Na minha conta e daí ele retirava. Até que, de um ano pra cá, ele passou [o cartão] para minha mão. Hoje eu repasso [o dinheiro sacado] pra ele. Chega a data do pagamento, eu vou na minha agência bancária, na boca do caixa, tiro o dinheiro e repasso pra ele.

Como você entrega o dinheiro?

Em mãos.

Qual é o valor que você recebe por mês?

Não é um valor exato. Tem vezes que vem muito, tem vezes que vem pouco. As vezes vem R$ 1 mil, às vezes vem R$ 6 mil, R$ 7 mil.

Por que tem essa variação?

Eu imagino que colocam mais pessoas para receber em meu nome.

Conhece mais pessoas que participam desse tipo de negociação?

Sim. Nesse gabinete e em outros. São casos iguais ao meu. Pessoas que não trabalham e recebem o dinheiro.

Por que você resolveu denunciar?

Porque eu vi que estou sendo enganada. Sei de pessoas que fazem, que não trabalham, recebem bem mais do que eu e ficam com o dinheiro.

Algum dia você trabalhou na Assembleia?

Não.

Entenda como funciona o esquema dos fantasmas na Assembleia: gente que mora em outras cidades recebe salários como se trabalhasse para deputados

Em 2009, a Assembleia divulgou uma lista de servidores. Seu nome está lá?

Sim, está na lista.

A sua carteira está registrada pela Assembleia?

Não está assinada.

Mas existe o registro?

Existe. Eu tenho direito ao holerite, mas não repassam pra mim. Há uns tempos eu consegui pegar um holerite. Queria abrir conta no mercado, eu pedi e eles forneceram.

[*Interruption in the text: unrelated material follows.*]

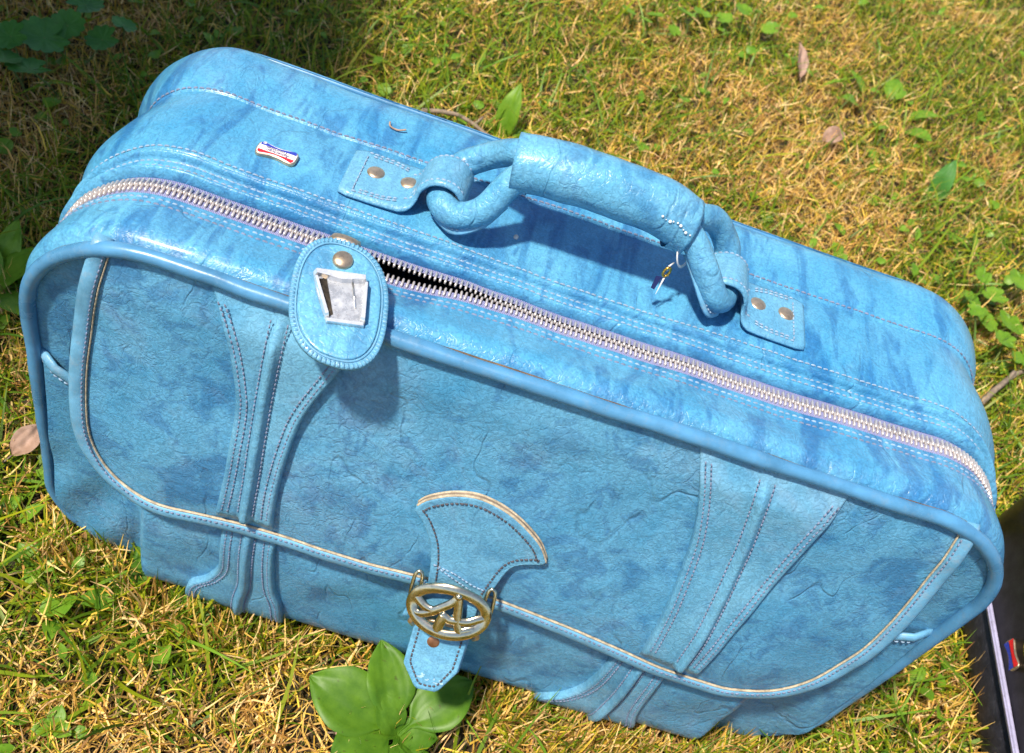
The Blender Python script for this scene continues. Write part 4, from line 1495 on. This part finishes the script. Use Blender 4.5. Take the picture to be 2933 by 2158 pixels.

Como você faz com o Imposto de Renda?

Eu declaro imposto todo ano. Eles fazem pra mim.

E você não paga imposto? Você tem restituição?

Nunca tive de pagar, nunca atingiu o limite. Sempre é menos. Eu restituo e fico com o dinheiro.

Quanto você recebe de restituição?

Quase R$ 2 mil.

Você sabe como o dinheiro do seu salário é usado [pelo gabinete do deputado]?

Não faço a mínima ideia.

Você conversa com o deputado? Ele sabe da sua situação?

Eu creio que sim.

Se você sabe que isso é ilegal?Por que você aceitou?

Acho que por não estar fazendo nada.

Você quer sair desse esquema ou quer continuar nisso?

Eu posso sair a qualquer momento. É uma coisa que você vai deixando.

Você já propôs ficar com o dinheiro?

Não. Estou querendo fazer isso agora. Mas tenho certeza de que ele [o deputado] vai me descartar.

E qual é o nome do deputado?

Não posso dizer. Posso sofrer represálias.

O mesmo deputado tem outro funcionário fantasma?

Pelo que eu conheço, são uns dois. Mas tem outros deputados que eu conheço o pessoal [fantasma].

O que você acha desse discurso de transparência que a Assembleia adotou?

É difícil parar com isso.

Isso o quê?

Com os funcionários fantasmas.

Você se arrepende?

Sim, porque já procurei trabalhar e não deu certo. De uma certa forma fui prejudicada. Mas eu também aceitei, eu também tenho culpa.

Você não tem medo de que uma investigação chegue até você?

Se isso acontecer tenho que enfrentar.

Então, pra você, a grande pessoa errada nessa história é o deputado?

Eu também, por aceitar. Mas ele está errado, pelo que ele está dando pra mim. Ele está ganhando bem mais.